The amendments brought by the Implementation Law of Government Emergency Ordinance No. 76/2010, according to which complaints against public procurement procedures are to be lodged exclusively with the National Council for Solving Complaints (CNSC), seem to emerge from the lawmaker’s constant desire to provide the necessary leverage for expediting the resolution of disputes that hold back the public procurement system. Although an acceleration of dispute settlement is to follow, the focus should be placed on the balance between such measures and the need to ensure fundamental guarantees of a fair trial.

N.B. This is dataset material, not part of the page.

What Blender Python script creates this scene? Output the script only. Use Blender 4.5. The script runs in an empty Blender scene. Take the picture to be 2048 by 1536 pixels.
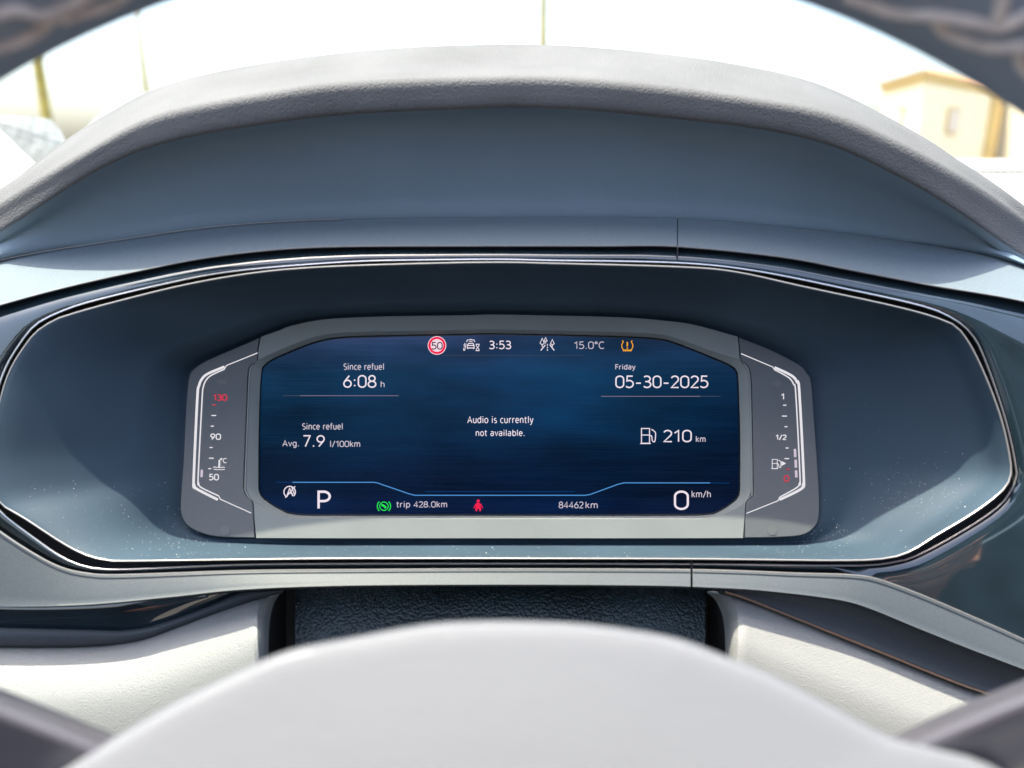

It is true that public procurement complaints are sometimes used in practice as a means to delay the course of procedures; it is equally true, nevertheless, that many disputes are purely technical in essence. Correct decisions on disputes of this sort are possible only after reading an expert report, or after hearing an expert witness. As a result, in view of the extremely short time frame in which the CNSC has to issue an award (20 days from being assigned the public procurement case), it seems that fully informed decisions are very hard to be reached.
Furthermore, it is a known fact that the law does not require that all CNSC members be law school graduates. This being the case, it is important that parties are also allowed an oral argument in support of their claims, particularly in what regards highly complex disputes – as opposed to courtroom proceedings, CNSC rarely offers such a possibility.
In light of the examples above, the ideal long-term course of action for a swifter settlement of public procurement disputes entails mechanisms of a structural nature– more specialized judges, more available courtrooms etc.
Moreover, any solution entrusting the settlement of a certain type of disputes to the sole authority of an organism such as CNSC is bound to raise constitutionality issues – article 21 of the Romanian Constitution, upholding precisely the principle of free access to justice, reads that “special administrative jurisdictions are optional and free of charge”. Since the jurisdiction of this sort of organisms is optional, this would entail that general jurisdiction is entrusted to ordinary courts.